Avavav è così brutto da desiderarlo tantissimo

Avavav è il brand che cambia completamente le regole del gioco della moda. Impertinente, provocatorio, ironico e sostenibile nel senso più stretto del termine. 

Più della parola resilienza, negli ultimi anni, il termine sostenibile è diventato uno dei più usati, ripetuti e abusati dell’industria della moda.

I brand hanno capito che etichettare i propri prodotti come ‘riciclabili’, ‘etici’, era più efficace che utilizzare sigle di cui pochi conoscono il vero significato. 

L’uso ingiustificato del glossario che ruota attorno alla sostenibilità ambientale ha portato i consumatori a mettere in discussione il valore del brand stesso .
Così Avavav, che più che un brand è una realtà a 360°, cambia le regole del gioco, infischiandosene totalmente e irridendo i marchi mainstream in favore di un approccio aggressivo, violento e provocatorio. 

Nel 2017 gli svedesi Linda e Adam Friberg scelgono Firenze come sede di un nuovo progetto, una missione artistico-concettuale nascosta dietro il pretesto di un marchio che unisce il minimalismo scandinavo con la qualità artigianale italiana.

Lo scopo di Avavav è quello di proporre un’alternativa coerente rispetto alle proposte di tutti quei brand che vantano tessuti riciclati di ogni tipo.

Avavav, non trasforma la spazzatura in abito, ma parte dalle montagne di stoffa che i colossi della moda scartano nella fase di post-produzione che destinano al macero.

Con la guida creativa di Beate Karlsson, Stoccolma, classe 1995, Avavav è salito alla ribalta dell’industria con i suoi Bloody Feet, guadagnando nel frattempo polemiche attraverso i social per i suoi stivali “mostruosi”, un’evoluzione dei suoi precedenti sandali con i piedi a mano ‘The Claws’. 

Magari ve la ricordate come quella che ha costruito il sedere rosa in silicone delle Kardashian (The Face). La Karlsson rende i sogni e gli incubi tangibili e (in)indossabili, compresi i suoi stivali con le dita che grondano di bava verde. 

Combinando le pratiche dell’arte e del design, eccelle nel creare silhouette da materiali malleabili.
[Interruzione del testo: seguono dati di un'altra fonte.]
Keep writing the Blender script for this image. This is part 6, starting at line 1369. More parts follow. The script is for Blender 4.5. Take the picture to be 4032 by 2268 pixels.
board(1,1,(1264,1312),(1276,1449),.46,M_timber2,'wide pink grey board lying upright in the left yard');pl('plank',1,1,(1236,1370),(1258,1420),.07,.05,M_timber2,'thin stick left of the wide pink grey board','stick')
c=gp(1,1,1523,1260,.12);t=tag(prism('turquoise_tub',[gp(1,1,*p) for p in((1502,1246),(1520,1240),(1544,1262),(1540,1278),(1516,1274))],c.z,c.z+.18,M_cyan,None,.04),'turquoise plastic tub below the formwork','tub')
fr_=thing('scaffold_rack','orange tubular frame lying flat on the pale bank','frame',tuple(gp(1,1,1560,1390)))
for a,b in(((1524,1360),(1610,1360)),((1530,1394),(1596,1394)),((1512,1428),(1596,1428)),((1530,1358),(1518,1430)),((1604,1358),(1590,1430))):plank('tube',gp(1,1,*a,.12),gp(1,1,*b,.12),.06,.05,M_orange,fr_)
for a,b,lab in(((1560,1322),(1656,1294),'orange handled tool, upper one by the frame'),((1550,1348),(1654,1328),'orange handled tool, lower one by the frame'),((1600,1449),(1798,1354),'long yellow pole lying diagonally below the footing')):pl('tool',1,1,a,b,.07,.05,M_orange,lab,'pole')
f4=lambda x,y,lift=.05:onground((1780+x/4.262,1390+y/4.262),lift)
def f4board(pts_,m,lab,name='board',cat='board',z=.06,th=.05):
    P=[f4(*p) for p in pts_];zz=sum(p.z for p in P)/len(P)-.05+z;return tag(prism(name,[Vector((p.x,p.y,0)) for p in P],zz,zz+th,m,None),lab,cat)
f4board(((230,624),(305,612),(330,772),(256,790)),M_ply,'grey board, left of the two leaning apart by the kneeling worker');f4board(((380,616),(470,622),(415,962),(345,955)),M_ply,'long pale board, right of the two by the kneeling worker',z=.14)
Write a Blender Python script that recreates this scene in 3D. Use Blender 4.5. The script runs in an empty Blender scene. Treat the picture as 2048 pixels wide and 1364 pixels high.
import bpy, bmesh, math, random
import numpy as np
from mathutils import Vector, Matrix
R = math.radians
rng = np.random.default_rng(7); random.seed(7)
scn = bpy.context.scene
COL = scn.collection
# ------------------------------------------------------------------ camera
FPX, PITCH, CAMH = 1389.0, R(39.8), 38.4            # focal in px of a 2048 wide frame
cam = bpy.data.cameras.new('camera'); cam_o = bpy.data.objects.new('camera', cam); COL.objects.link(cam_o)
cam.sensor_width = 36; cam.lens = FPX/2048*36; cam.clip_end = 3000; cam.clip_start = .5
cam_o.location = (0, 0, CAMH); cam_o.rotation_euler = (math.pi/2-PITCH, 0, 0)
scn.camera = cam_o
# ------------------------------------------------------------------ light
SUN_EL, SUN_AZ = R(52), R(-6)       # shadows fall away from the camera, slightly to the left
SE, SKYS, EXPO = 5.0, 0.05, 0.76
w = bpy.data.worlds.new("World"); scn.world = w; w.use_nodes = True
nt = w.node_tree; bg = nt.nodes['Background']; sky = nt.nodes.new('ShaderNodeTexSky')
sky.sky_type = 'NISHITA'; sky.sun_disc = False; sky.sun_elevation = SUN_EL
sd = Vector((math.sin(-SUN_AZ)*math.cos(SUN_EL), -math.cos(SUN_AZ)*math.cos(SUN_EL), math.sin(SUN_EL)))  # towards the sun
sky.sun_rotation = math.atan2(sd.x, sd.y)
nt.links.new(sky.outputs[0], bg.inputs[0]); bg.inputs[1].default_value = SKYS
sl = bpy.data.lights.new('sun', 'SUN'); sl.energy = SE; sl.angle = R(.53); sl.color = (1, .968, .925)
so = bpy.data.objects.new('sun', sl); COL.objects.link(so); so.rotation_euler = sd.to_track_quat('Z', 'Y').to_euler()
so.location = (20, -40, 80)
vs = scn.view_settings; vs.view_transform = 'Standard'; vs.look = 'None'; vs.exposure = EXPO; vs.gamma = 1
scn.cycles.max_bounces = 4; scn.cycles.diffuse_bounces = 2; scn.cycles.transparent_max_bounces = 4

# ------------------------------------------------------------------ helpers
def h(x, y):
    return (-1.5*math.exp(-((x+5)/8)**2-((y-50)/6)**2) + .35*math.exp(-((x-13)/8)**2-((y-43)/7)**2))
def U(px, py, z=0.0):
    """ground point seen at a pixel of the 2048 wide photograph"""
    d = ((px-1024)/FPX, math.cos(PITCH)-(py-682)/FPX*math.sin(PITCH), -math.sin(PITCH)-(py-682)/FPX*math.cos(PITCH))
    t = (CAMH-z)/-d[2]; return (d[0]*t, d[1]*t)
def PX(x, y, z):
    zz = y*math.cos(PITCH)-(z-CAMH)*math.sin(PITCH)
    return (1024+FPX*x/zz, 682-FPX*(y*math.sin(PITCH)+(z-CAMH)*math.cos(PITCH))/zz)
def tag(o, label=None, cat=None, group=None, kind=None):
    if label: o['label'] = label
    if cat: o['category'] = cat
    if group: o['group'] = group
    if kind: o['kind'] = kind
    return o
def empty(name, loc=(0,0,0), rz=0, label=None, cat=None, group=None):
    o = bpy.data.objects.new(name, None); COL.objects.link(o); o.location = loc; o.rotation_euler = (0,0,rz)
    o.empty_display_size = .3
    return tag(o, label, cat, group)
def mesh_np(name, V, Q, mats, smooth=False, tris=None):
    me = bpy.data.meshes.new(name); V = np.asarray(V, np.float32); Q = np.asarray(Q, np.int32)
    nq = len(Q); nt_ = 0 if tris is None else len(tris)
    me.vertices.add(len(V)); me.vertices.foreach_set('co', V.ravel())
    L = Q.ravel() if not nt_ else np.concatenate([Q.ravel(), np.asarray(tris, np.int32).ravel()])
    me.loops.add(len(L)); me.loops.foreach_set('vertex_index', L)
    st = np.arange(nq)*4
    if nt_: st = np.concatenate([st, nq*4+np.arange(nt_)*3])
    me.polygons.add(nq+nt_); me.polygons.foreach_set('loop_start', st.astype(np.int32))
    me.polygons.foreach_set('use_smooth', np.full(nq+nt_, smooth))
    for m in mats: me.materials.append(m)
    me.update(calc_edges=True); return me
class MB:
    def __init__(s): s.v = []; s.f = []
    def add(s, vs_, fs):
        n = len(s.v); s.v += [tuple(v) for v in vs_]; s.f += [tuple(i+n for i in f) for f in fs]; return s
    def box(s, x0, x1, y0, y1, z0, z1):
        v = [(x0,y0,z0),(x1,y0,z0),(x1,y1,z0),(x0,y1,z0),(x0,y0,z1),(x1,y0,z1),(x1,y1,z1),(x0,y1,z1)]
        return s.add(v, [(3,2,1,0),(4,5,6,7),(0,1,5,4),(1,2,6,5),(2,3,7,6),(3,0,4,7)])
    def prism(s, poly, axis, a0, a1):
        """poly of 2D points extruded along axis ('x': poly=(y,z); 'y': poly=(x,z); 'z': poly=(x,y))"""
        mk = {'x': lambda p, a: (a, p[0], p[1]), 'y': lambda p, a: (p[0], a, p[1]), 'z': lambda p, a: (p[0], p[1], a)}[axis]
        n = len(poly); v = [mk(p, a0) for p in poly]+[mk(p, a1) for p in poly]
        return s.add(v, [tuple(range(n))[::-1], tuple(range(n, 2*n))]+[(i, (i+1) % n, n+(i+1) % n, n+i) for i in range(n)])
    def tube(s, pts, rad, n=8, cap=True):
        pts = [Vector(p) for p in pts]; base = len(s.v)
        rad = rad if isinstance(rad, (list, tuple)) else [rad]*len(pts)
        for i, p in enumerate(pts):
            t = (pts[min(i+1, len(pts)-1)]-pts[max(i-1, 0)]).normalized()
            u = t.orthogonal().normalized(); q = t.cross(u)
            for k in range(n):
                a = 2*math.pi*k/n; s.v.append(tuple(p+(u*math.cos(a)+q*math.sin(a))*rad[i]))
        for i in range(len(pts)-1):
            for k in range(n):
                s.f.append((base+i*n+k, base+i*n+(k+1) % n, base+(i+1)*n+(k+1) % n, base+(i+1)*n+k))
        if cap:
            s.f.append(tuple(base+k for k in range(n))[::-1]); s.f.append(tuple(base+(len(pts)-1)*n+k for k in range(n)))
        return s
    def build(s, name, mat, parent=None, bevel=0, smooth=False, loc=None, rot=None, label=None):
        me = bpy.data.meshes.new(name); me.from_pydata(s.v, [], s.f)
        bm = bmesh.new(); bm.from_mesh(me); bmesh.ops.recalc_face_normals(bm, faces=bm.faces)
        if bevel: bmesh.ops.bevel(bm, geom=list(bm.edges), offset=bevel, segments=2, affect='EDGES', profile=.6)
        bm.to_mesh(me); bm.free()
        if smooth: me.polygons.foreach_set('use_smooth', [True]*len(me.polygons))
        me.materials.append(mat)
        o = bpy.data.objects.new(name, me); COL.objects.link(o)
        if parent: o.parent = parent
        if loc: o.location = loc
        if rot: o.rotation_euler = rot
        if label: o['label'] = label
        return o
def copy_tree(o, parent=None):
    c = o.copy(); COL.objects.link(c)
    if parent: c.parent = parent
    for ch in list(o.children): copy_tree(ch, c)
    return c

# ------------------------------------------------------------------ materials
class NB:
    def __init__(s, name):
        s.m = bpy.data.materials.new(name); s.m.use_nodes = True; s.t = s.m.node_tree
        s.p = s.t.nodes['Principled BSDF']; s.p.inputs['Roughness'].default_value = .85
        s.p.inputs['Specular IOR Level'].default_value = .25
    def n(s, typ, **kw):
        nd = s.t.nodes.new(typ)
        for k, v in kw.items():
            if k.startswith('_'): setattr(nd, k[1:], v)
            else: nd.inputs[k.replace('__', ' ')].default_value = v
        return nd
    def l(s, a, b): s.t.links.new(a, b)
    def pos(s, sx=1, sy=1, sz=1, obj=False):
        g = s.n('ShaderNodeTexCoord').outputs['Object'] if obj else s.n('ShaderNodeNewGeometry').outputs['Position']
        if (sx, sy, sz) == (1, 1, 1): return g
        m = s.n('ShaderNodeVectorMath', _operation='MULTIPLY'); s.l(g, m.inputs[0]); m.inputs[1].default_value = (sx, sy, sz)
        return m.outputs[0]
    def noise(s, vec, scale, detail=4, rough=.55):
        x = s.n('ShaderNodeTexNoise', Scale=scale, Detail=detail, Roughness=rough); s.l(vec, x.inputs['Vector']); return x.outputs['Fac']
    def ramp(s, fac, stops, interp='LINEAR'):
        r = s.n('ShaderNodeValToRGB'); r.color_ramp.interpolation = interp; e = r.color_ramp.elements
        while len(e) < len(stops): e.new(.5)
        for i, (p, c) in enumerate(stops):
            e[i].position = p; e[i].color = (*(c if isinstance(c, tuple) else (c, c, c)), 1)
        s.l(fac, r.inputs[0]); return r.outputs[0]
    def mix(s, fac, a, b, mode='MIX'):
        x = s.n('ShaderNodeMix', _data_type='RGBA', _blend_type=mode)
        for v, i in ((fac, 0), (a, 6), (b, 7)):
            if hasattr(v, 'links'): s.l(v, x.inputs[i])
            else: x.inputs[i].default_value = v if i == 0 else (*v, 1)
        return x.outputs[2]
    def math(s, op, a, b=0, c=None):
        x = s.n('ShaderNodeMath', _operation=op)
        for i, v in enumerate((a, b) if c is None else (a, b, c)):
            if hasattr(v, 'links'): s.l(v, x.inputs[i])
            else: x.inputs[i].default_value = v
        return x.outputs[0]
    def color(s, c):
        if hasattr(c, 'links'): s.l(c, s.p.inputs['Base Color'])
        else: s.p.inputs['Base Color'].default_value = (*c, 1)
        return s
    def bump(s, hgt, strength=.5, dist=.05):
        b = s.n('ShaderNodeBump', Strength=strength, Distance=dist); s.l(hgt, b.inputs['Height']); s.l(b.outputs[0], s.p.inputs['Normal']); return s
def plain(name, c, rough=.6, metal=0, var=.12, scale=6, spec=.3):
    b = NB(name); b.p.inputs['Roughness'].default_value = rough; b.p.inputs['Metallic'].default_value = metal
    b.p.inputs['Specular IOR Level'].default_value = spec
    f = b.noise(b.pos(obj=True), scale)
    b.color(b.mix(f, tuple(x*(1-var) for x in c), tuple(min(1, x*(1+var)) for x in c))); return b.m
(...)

La sua ultima collezione per Avavav si chiama Avavav x Fndi x Brberry x Jqcuemus, e non possiamo non amarla.

Stivali iperrealisti realizzati sul calco gore degli horror anni ‘70, fanno un po’ cartoon un po’ Tabi di Maison Margiela, e sono l’incarnazione dell’ideologia del marchio.

Dietro l’estetica mastodontica degli stivali c’è infatti un ready-to-wear versatile, intelligente, con abiti lunghi in patchwork di stampe e twin-set effetto pitone per un revival anni ‘90. 

E non manca la proposta più leggera, in tonalità pastello che indulgono in quel romanticismo molto italiano.

Capi e accessori mixano infatti iconici pattern dei marchi (semi)citati, una logomania di doppie F, di gabardine tartan e di motivi floreali che sfociano nella composizione, svelata in etichetta, ‘Fndi 20%, Brberry 20%, Jqcuemus 25%, Other 35%: 100% Avavav’.